■ EXERCISE AIM
Reproduce the top of the data verbatim, through and including the line that contains "PI = math.pi".

■ RECORDED DATA
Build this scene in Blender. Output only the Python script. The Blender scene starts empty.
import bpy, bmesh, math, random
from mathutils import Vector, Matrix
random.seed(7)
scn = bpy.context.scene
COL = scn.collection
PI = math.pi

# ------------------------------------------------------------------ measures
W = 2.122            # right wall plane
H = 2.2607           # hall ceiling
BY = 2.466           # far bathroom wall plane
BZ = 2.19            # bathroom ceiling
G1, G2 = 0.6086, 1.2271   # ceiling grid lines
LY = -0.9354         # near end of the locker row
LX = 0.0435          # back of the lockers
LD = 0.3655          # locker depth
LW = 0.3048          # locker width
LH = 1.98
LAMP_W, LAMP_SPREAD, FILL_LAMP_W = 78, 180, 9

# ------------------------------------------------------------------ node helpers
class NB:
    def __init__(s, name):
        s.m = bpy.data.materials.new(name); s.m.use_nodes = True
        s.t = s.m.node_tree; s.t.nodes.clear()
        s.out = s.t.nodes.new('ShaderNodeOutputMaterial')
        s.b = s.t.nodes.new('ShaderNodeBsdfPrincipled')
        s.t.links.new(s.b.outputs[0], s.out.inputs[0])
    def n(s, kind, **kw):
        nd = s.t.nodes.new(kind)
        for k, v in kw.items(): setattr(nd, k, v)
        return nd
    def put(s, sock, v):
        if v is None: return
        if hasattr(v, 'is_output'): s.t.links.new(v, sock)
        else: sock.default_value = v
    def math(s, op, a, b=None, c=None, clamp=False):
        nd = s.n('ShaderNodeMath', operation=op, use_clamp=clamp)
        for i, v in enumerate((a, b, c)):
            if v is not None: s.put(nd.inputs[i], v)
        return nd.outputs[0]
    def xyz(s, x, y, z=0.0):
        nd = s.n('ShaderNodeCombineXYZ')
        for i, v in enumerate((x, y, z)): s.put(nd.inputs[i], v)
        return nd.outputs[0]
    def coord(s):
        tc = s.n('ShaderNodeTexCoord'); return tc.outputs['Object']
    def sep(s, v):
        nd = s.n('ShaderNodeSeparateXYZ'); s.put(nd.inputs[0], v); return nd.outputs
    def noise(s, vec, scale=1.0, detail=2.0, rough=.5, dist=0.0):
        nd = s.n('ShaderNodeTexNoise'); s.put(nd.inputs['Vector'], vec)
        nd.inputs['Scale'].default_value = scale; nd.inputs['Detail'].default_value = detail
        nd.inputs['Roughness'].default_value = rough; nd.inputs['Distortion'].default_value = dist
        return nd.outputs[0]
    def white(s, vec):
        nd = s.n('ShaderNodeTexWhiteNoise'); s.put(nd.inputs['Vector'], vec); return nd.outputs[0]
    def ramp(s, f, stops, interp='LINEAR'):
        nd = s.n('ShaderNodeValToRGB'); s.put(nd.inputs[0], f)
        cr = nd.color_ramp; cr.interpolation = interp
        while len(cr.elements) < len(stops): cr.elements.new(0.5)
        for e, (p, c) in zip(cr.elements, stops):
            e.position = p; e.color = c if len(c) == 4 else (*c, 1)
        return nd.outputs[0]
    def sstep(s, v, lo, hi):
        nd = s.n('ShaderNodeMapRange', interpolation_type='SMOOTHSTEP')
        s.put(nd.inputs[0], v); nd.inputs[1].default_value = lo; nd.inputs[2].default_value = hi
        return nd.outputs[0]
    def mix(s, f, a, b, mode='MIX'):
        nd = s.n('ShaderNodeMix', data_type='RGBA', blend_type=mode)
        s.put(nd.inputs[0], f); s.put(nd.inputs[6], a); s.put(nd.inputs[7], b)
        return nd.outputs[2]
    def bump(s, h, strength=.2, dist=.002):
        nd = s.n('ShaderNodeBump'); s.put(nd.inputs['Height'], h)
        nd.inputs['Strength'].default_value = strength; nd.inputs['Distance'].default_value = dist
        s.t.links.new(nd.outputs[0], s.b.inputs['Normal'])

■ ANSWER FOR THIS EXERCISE
Build this scene in Blender. Output only the Python script. The Blender scene starts empty.
import bpy, bmesh, math, random
from mathutils import Vector, Matrix
random.seed(7)
scn = bpy.context.scene
COL = scn.collection
PI = math.pi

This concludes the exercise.